-------- Record list

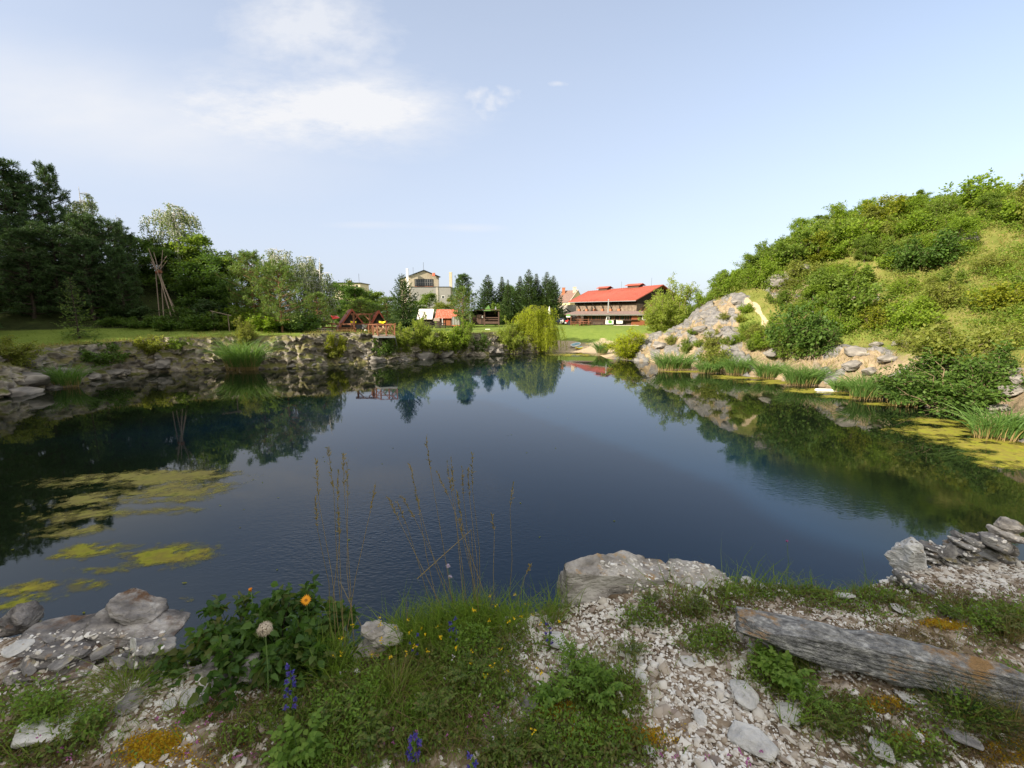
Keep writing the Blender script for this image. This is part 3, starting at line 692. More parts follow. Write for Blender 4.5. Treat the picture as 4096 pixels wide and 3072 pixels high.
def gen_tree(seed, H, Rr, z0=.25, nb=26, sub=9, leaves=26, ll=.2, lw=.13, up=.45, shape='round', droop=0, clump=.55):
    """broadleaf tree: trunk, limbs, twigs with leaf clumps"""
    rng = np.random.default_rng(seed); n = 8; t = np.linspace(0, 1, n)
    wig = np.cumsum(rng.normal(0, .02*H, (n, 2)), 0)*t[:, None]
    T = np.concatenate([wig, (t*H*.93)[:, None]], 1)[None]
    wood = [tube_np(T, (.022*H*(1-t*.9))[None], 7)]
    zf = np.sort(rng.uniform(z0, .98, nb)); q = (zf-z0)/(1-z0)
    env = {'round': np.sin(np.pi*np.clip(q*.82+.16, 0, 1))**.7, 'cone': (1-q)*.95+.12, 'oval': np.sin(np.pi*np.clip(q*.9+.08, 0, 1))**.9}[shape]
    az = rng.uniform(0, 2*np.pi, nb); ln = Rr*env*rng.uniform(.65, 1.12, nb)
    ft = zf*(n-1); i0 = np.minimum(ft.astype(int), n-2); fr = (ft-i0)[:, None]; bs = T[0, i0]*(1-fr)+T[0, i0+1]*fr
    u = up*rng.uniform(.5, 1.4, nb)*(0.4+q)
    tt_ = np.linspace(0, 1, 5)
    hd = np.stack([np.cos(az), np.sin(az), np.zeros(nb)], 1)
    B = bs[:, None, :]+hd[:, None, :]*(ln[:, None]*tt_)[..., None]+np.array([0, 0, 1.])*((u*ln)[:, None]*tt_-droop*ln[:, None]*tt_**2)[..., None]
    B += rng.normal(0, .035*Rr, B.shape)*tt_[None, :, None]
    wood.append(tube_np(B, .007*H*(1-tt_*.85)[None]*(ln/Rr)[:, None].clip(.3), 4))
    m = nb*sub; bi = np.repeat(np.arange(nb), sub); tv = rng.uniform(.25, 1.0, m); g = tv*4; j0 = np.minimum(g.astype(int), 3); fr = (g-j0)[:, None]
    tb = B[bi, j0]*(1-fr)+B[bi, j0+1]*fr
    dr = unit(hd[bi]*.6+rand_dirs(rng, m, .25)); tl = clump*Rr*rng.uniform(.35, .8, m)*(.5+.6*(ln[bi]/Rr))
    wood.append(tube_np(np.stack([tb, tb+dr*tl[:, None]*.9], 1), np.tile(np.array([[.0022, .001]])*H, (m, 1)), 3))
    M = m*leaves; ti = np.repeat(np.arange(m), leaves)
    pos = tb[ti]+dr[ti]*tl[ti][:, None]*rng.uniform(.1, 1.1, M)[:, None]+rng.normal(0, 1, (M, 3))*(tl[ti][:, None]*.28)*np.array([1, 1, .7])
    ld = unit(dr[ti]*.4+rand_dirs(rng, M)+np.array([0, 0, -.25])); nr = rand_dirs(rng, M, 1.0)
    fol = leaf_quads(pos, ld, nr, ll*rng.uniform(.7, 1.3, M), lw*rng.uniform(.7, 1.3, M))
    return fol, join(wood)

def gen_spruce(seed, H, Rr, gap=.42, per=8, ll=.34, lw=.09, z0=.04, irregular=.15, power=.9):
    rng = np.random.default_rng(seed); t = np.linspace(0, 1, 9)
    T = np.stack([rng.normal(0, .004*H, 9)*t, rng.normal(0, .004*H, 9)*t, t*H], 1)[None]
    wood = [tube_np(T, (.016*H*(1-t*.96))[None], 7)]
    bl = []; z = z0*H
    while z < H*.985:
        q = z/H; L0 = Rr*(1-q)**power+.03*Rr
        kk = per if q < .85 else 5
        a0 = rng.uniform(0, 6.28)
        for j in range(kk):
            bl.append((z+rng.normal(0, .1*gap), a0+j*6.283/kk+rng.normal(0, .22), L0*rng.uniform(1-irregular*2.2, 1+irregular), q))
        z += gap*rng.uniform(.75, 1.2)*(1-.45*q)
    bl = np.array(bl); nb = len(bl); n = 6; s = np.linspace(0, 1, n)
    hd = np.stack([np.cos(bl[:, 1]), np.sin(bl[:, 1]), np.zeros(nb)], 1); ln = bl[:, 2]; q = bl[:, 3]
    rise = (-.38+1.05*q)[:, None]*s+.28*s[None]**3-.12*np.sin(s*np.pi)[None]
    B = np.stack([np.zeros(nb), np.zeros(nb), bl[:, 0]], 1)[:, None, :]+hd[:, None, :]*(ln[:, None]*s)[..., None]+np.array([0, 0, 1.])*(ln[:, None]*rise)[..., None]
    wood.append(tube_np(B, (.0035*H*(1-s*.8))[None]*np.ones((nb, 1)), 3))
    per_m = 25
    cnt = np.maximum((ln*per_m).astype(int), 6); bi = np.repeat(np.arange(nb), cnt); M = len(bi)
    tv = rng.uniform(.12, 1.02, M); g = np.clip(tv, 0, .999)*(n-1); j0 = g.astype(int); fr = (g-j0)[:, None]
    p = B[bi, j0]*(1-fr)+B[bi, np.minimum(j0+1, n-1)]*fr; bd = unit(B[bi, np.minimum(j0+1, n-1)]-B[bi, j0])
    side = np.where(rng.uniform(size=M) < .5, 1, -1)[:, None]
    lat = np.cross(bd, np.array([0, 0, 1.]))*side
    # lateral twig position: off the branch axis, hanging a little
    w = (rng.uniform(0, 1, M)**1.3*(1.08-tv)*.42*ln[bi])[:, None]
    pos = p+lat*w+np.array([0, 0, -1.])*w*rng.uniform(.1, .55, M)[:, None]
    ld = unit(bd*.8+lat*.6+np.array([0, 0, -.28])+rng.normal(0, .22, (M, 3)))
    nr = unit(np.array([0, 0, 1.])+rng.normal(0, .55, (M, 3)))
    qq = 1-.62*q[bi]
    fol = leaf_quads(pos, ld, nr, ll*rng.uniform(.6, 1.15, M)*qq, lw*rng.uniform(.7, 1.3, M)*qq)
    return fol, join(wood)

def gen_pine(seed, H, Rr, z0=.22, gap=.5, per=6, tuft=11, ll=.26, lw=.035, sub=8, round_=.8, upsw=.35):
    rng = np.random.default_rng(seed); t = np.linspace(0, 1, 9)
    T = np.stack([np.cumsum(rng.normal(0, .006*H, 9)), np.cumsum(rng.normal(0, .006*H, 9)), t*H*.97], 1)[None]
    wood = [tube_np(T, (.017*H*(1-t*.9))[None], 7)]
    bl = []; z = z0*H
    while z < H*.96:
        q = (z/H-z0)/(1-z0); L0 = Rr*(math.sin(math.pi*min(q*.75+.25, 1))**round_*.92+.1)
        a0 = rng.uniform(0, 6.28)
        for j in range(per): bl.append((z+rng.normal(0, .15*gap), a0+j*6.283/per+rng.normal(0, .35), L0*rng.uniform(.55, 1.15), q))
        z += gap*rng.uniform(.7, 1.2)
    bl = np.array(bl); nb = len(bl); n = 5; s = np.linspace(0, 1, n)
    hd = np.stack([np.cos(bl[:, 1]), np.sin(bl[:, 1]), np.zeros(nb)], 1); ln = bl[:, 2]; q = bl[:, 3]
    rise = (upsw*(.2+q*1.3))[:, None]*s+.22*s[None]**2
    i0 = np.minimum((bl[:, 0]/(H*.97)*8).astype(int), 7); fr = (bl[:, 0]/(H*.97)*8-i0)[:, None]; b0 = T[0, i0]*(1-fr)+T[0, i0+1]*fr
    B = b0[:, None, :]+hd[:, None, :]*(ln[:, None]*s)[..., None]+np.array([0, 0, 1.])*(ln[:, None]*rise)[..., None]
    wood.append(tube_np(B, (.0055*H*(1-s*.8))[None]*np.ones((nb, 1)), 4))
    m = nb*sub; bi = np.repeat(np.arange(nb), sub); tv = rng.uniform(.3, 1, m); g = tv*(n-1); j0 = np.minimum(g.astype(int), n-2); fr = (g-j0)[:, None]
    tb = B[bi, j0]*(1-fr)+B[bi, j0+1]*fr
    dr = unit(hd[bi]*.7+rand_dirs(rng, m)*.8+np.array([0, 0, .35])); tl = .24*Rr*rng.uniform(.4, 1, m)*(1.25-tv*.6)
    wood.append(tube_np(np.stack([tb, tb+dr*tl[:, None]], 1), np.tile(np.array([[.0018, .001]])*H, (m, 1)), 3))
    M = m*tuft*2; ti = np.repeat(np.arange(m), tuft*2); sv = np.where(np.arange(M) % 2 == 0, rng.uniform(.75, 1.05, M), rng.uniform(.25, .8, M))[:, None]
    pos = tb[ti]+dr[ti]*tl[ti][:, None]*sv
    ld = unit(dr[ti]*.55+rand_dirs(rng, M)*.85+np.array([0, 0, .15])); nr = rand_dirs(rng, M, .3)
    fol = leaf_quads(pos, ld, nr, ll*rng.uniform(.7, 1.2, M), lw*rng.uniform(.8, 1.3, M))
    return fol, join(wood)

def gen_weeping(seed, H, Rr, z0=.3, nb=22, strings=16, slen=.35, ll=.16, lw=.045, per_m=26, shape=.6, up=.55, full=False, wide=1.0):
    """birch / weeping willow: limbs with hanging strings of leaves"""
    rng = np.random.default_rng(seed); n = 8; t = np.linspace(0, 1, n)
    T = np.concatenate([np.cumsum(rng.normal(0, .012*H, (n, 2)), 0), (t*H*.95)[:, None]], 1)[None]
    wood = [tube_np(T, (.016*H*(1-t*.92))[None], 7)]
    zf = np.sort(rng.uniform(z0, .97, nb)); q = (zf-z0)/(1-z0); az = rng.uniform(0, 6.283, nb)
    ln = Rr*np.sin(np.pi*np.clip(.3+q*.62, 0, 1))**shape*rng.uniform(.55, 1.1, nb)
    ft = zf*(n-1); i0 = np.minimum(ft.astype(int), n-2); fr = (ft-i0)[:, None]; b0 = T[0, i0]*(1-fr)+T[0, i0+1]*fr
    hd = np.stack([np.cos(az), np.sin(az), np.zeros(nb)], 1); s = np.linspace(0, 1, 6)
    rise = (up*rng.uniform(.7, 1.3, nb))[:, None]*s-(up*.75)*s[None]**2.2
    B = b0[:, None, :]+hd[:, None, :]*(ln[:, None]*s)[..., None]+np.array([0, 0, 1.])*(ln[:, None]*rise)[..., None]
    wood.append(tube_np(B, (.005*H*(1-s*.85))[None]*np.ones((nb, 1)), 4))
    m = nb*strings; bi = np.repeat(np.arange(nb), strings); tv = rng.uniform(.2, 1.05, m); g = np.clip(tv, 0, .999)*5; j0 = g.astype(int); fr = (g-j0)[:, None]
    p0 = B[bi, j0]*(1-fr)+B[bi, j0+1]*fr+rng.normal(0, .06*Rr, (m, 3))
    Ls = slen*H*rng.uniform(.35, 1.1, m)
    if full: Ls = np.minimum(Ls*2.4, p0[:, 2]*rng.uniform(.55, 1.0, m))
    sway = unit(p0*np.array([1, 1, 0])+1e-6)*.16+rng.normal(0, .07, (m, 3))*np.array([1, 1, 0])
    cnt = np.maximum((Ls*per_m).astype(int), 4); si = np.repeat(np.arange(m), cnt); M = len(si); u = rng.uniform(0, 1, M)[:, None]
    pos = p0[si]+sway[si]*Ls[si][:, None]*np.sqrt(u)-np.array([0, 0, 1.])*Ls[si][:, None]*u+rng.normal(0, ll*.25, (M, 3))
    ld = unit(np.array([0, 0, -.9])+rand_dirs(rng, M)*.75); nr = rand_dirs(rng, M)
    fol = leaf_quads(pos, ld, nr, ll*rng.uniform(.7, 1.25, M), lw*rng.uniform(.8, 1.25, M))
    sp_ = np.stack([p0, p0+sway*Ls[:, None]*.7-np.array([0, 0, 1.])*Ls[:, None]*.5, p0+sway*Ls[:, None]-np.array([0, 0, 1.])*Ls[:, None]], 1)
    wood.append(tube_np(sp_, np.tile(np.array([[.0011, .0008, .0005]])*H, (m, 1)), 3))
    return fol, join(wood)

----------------
-------- Record list

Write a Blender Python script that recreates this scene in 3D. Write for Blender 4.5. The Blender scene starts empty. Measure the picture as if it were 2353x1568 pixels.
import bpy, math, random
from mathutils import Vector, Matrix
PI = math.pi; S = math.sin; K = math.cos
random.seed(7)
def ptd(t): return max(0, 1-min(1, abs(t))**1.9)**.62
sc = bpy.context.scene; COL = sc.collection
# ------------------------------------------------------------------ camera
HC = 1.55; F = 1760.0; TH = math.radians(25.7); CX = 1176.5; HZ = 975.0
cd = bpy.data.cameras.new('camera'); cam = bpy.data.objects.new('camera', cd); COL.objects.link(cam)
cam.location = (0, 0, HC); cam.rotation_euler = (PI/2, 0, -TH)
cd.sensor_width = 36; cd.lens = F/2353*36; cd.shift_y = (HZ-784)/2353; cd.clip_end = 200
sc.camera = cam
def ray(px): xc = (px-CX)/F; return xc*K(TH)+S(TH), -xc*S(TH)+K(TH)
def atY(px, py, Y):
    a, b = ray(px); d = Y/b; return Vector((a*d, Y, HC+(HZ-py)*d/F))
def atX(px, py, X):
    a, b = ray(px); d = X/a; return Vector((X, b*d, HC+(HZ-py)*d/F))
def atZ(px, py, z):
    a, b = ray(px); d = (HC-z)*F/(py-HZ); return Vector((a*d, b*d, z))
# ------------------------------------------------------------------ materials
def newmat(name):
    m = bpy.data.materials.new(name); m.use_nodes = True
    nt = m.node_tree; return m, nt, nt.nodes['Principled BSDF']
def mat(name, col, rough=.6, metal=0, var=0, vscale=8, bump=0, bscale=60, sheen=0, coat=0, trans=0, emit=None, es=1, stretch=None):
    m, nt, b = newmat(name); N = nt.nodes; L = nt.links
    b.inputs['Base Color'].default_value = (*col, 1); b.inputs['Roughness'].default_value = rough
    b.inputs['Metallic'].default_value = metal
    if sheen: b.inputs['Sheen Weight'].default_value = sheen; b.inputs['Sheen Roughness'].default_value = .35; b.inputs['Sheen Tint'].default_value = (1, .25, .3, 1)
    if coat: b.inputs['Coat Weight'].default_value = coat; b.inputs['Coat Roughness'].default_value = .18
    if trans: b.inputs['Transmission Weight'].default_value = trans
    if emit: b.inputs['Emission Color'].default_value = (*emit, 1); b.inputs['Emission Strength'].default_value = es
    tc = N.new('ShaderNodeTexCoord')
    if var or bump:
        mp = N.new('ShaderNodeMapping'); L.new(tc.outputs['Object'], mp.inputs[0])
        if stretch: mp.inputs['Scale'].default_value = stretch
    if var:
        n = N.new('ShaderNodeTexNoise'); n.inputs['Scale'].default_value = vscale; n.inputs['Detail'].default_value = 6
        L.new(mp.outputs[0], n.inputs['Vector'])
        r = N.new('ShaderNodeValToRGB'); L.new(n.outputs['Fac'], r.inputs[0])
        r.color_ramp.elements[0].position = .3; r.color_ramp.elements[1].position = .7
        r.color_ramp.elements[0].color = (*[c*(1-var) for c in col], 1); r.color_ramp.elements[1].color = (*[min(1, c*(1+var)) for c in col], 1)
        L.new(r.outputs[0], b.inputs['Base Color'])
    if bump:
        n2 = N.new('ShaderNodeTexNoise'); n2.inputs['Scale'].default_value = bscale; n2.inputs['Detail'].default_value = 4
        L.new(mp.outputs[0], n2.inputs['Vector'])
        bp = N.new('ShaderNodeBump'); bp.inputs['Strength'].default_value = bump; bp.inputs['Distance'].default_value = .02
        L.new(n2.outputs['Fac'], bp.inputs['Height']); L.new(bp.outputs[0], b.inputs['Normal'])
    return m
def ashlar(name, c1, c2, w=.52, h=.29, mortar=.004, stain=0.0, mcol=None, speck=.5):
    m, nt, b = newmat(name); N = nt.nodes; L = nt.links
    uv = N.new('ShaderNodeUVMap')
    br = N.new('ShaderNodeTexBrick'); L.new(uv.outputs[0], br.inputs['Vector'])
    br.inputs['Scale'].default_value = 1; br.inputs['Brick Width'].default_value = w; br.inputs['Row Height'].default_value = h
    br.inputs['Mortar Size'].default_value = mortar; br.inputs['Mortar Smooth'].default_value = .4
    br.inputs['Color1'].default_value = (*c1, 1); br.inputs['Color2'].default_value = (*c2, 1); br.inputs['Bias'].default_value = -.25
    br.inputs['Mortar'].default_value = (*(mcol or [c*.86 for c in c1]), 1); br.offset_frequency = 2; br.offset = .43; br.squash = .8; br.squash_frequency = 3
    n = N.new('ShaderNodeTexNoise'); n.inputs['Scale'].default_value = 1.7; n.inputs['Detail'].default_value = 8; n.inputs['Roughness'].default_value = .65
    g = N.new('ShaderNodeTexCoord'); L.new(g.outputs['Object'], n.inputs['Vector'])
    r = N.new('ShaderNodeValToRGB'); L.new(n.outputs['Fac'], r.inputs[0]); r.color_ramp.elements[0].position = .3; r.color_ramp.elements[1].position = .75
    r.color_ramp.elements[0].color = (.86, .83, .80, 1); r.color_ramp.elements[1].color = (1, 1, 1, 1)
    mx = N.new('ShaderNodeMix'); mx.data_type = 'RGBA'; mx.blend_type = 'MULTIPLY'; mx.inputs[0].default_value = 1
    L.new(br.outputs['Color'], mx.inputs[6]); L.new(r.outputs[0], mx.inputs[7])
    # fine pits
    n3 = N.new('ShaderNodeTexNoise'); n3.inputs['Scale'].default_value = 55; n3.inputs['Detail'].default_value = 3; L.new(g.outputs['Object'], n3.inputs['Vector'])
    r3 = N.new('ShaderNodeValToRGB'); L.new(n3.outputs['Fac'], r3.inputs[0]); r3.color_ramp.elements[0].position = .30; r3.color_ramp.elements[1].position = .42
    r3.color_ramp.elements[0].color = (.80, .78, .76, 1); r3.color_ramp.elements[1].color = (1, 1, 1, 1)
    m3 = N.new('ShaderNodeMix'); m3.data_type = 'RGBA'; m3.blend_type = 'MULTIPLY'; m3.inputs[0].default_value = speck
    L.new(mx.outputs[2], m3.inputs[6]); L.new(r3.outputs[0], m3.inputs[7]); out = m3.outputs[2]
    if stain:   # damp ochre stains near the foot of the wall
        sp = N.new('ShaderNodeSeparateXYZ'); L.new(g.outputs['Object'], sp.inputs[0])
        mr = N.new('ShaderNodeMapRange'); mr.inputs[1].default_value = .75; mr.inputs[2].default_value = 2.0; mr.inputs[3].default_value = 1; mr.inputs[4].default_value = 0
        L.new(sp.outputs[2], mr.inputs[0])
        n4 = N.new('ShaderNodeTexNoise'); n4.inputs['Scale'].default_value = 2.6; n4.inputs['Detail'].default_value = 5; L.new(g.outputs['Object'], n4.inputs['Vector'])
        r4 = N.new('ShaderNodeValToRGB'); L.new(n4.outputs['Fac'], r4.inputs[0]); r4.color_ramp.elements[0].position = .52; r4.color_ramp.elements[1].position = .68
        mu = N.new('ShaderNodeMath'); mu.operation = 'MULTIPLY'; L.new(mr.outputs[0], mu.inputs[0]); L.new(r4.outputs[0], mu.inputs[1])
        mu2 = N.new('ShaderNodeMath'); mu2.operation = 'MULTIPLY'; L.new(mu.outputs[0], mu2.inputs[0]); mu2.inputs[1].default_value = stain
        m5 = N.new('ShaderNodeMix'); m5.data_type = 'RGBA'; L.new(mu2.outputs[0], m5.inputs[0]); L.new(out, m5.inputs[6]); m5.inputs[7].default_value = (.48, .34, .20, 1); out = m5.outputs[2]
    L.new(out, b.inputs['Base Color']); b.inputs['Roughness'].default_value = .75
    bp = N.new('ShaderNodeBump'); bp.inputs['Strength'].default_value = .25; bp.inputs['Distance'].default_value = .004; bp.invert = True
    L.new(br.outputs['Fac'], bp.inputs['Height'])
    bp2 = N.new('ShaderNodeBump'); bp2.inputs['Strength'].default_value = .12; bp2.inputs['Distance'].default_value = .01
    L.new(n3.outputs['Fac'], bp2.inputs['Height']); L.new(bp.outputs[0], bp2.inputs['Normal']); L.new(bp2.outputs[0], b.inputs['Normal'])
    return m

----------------
-------- Record list

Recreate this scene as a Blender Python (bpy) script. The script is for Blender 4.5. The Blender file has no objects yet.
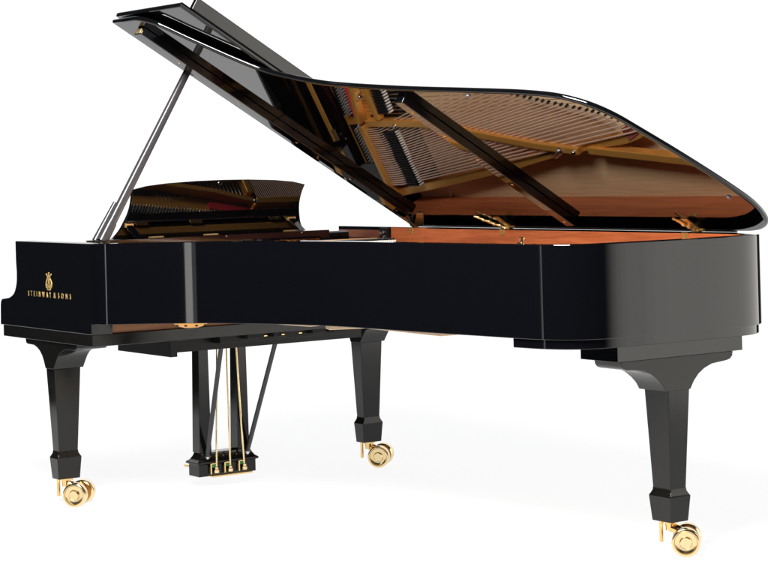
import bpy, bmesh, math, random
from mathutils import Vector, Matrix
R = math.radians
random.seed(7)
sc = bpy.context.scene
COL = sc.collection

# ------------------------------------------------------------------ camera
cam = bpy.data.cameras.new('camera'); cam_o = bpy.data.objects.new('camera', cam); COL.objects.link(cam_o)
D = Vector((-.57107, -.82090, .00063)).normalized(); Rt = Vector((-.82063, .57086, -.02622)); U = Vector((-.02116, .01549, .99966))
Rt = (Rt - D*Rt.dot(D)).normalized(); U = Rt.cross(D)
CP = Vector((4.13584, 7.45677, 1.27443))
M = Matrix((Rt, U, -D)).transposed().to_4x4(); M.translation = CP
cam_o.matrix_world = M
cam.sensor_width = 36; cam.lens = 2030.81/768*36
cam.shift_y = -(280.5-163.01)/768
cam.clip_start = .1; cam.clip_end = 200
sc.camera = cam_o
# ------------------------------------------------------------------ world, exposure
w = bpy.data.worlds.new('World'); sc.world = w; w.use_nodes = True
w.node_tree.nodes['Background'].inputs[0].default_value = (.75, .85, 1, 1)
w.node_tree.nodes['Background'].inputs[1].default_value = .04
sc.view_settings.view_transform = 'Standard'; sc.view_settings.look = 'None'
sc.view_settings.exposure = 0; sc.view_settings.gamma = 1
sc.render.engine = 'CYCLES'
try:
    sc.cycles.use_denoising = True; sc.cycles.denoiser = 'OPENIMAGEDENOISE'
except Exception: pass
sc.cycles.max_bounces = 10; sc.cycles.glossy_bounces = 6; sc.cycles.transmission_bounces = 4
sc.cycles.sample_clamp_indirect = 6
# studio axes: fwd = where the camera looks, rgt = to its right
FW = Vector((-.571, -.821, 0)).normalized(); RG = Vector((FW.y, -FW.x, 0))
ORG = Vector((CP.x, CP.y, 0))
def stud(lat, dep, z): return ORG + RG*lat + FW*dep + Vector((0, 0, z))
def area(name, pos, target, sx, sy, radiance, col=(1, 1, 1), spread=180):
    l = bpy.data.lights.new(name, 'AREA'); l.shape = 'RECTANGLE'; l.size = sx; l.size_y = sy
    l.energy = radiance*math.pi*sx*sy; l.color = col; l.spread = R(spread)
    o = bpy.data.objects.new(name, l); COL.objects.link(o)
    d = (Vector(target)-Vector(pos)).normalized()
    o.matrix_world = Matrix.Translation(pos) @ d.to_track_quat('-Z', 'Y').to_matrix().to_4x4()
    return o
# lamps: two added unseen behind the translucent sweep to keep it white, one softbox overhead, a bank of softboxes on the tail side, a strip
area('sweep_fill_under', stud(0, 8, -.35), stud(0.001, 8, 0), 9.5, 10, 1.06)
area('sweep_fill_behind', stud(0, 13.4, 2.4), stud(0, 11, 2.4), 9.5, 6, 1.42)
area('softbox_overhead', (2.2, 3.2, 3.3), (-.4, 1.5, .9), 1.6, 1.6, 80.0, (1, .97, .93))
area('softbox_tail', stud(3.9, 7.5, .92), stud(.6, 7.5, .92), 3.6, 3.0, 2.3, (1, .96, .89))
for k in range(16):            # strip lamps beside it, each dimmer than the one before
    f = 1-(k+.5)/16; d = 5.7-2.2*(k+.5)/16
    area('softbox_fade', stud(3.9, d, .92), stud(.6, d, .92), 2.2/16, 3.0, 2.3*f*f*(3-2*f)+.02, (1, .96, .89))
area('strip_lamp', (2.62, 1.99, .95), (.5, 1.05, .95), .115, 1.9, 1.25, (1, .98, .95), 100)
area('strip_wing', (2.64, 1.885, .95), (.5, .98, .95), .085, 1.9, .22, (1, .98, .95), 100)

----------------

▶ **Exercise**: Among the entries, how many lines include the word "Blender"? Answer with a single number and nothing further.

▶ **Result of this exercise**: 3